James D. Norris inherited a vast fortune from his father, Canadian businessman James E. Norris. The elder Norris was a big wheel in the sport of hockey and had a financial interest in the arenas that housed NHL teams in Chicago, Detroit, and St. Louis. He made these arenas available to his son and the Wednesday fight cards moved around, unlike the Friday fights which were pinned to Madison Square Garden.
Both series would eventually venture out at times into virgin territory, but the Wednesday series was the trailblazer. The first nationally televised boxing show from the West Coast was a Wednesday affair. Jimmy Carter defended his world lightweight title against LA fan favorite Art Aragon, the original Golden Boy, at the Olympic Auditorium on Nov. 14, 1951. Aragon had upset Carter in a non-title fight 11 weeks earlier, but Carter took him to school in the rematch, winning a lopsided decision.

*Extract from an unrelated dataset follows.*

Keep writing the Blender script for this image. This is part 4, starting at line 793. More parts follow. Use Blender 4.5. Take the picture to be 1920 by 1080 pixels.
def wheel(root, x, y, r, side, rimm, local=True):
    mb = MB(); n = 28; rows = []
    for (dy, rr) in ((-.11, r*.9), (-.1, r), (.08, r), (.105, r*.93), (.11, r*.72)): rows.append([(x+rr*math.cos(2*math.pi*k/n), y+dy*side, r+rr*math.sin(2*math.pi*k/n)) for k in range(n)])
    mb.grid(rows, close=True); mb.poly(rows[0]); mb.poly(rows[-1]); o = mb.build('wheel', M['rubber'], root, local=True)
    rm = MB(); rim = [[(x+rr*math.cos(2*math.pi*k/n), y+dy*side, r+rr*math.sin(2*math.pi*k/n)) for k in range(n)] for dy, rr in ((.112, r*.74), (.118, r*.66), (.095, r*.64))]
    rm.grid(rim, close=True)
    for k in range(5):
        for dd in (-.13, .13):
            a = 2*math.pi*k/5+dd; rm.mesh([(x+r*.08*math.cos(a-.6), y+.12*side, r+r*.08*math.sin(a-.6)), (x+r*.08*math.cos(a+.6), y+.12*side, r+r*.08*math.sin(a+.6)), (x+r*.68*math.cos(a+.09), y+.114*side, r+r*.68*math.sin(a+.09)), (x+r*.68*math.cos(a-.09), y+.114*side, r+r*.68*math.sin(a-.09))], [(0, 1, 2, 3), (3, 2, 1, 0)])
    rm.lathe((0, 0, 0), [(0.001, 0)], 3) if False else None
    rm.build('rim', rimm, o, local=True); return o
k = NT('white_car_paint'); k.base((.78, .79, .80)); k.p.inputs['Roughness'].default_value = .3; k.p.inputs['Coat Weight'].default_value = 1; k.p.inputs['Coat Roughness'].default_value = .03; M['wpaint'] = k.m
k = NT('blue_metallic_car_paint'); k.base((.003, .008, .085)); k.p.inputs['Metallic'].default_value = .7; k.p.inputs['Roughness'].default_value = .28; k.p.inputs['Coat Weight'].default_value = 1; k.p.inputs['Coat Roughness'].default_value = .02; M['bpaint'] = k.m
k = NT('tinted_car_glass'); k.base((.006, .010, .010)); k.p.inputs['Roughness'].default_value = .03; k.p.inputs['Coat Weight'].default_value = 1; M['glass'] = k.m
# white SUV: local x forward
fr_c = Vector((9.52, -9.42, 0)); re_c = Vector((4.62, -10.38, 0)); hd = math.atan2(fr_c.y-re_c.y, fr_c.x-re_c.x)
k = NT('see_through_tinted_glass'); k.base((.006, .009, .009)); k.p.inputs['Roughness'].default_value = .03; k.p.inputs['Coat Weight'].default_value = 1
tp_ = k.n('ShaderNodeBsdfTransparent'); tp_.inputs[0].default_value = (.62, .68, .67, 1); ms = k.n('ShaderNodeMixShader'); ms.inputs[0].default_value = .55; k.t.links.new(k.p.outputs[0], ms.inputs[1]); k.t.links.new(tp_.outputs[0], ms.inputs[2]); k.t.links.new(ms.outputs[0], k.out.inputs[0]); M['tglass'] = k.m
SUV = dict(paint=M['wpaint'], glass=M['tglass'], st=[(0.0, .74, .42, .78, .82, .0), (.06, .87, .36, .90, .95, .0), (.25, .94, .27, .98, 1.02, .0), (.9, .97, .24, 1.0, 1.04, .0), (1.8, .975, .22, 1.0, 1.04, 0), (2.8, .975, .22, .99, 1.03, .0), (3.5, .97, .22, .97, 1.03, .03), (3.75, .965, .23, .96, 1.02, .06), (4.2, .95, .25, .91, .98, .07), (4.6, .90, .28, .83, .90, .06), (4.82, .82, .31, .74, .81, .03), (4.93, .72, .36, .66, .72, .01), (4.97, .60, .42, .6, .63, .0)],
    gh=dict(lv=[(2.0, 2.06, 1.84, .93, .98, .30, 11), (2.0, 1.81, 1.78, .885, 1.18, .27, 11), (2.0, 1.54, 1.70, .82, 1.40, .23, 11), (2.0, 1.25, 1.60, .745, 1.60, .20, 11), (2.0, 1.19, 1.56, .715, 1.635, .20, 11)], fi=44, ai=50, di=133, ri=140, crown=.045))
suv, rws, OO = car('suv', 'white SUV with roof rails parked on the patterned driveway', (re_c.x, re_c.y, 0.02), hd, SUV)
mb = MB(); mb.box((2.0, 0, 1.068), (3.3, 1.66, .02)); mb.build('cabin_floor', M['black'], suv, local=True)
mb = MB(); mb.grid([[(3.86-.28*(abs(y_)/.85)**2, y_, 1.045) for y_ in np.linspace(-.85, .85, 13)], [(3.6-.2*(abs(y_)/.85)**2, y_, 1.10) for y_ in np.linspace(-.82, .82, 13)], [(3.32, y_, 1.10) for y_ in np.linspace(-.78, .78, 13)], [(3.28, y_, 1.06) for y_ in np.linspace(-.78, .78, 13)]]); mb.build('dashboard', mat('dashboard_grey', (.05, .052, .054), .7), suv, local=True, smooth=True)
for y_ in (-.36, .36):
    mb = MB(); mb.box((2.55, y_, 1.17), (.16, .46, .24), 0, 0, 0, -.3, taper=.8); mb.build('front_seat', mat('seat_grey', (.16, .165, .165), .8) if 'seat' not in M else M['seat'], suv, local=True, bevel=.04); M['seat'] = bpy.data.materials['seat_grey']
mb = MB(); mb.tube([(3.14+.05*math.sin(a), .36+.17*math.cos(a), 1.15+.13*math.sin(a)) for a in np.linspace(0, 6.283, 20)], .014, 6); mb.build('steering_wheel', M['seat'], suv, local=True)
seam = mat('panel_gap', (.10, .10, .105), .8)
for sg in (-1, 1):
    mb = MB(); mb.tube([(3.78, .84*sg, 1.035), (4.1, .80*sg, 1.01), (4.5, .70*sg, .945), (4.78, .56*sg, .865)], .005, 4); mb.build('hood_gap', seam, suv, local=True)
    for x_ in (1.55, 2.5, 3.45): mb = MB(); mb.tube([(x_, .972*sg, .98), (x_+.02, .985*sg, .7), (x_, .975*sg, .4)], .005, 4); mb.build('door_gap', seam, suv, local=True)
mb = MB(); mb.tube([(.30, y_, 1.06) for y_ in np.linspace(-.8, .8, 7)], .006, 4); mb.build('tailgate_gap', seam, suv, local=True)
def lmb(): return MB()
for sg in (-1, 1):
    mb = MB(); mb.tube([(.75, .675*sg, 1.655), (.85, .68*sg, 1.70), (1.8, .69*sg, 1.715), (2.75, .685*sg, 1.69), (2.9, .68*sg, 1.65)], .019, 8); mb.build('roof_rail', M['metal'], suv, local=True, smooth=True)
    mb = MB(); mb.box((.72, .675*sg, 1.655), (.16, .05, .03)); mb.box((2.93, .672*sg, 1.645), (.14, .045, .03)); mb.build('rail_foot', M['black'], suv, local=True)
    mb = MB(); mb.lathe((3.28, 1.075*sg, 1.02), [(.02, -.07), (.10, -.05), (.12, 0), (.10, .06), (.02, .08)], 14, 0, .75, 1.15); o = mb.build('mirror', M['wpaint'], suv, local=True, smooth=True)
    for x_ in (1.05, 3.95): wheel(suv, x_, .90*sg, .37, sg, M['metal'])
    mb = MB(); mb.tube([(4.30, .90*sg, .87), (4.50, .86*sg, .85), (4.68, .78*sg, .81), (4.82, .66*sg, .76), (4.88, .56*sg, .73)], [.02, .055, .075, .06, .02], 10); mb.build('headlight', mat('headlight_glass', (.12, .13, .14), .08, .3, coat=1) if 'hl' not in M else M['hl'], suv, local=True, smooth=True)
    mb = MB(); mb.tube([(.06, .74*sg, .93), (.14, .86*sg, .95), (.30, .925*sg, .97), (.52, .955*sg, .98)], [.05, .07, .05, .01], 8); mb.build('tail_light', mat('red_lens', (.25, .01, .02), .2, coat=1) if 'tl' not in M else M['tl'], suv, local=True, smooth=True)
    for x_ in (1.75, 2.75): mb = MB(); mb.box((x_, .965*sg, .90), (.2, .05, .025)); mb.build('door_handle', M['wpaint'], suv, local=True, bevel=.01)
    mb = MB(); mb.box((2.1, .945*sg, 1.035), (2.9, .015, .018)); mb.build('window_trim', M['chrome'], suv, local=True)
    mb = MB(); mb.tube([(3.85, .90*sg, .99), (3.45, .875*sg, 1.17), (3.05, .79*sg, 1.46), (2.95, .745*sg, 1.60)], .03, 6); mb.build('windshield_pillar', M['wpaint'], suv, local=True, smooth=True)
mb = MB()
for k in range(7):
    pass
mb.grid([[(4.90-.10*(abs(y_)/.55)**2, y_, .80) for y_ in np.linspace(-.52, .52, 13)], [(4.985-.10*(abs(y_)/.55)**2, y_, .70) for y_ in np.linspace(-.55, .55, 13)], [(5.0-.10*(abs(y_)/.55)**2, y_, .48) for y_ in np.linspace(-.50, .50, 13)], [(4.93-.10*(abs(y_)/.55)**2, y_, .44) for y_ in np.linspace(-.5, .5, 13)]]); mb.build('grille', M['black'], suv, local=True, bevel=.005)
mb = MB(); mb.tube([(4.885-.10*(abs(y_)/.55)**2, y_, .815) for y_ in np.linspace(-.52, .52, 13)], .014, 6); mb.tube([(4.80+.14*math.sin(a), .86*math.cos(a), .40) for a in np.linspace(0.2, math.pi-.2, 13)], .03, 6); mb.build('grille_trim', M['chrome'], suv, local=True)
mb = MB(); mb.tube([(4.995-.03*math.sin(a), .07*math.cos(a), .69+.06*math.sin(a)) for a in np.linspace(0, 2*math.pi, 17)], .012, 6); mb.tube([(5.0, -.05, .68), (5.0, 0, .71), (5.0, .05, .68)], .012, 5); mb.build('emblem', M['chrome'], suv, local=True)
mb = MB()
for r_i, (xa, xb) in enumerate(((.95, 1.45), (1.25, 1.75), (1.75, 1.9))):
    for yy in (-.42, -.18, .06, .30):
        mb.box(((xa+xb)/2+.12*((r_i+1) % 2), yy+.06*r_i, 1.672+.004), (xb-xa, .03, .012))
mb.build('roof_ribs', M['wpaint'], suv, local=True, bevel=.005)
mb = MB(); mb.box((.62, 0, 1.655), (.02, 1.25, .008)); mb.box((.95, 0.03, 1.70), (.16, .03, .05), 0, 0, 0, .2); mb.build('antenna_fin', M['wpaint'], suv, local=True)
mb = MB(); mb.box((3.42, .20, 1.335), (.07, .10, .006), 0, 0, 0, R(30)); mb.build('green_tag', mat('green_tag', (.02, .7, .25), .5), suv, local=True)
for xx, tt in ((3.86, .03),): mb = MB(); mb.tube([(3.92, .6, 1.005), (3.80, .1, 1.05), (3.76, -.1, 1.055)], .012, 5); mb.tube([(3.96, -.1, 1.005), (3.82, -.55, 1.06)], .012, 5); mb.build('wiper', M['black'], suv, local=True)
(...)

The Friday boxing series, which took the name “Gillette Cavalcade of Sports,” would come to be more fondly remembered, but once the TV became a living room staple, which happened fast, the Wednesday series drew higher ratings. This was predictable as more folks stayed home on Wednesday nights than on Friday nights. And although the Friday series had a larger budget, some of the most important fights of the era were staged on Wednesdays.
One of the highlights of the 1951 season was Ezzard Charles’ world heavyweight title defense against Jersey Joe Walcott at Pittsburgh’s Forbes Field. It was Walcott’s fifth crack at the title and he was considered ancient at age 37, but he avenged his two previous losses to Charles with a thunderous one-punch knockout.
Carmen Basilio appeared in The Ring magazine Fight of the Year in five consecutive years (1955-1959). The first two — his second meeting with Tony DeMarco and his second meeting with Johnny Saxton – were televised on a Wednesday.
Although he would be quickly forgotten, the Wednesday series brought Bob Satterfield a cult following because of his unpredictability. He certainly left an impression on octogenarian boxing writer Ted Sares who recently named Satterfield his all-time favorite fighter.
To conjure up a portrait of Satterfield, think Deontay Wilder and then fix Wilder with a glass jaw. Satterfield, whose best weight was about 182 pounds, was a murderous puncher, but during his career he was stopped 13 times.
LA’s Clarence Henry and Pittsburgh’s Bob Baker were ranked #3 in the heavyweight division when they ventured to Chicago to tangle with Satterfield, Henry in 1952 and Baker the following year. Henry knocked out Satterfield in the opening round. Satterfield hit the canvas so hard, said a ringside reporter, the resin dust flew up.
The Satterfield-Baker fight would also end in the opening round. Baker out-weighed Satterfield by 34 pounds, but Satterfield flattened him. Later on, in a non-Wednesday fight, Satterfield knocked out Cleveland “Big Cat” Williams in the third round. Williams, 33-1 heading in, was the larger man by 25 pounds.
One bet on or against Bob Satterfield at one’s own peril.
The Wednesday Night Fights had a nice run before the series was cancelled and supplanted in its time slot by “The Naked City,” a critically acclaimed police drama series. Perhaps the return of boxing on Wednesdays augurs well for another mid-week boxing series, but we won’t hold our breath.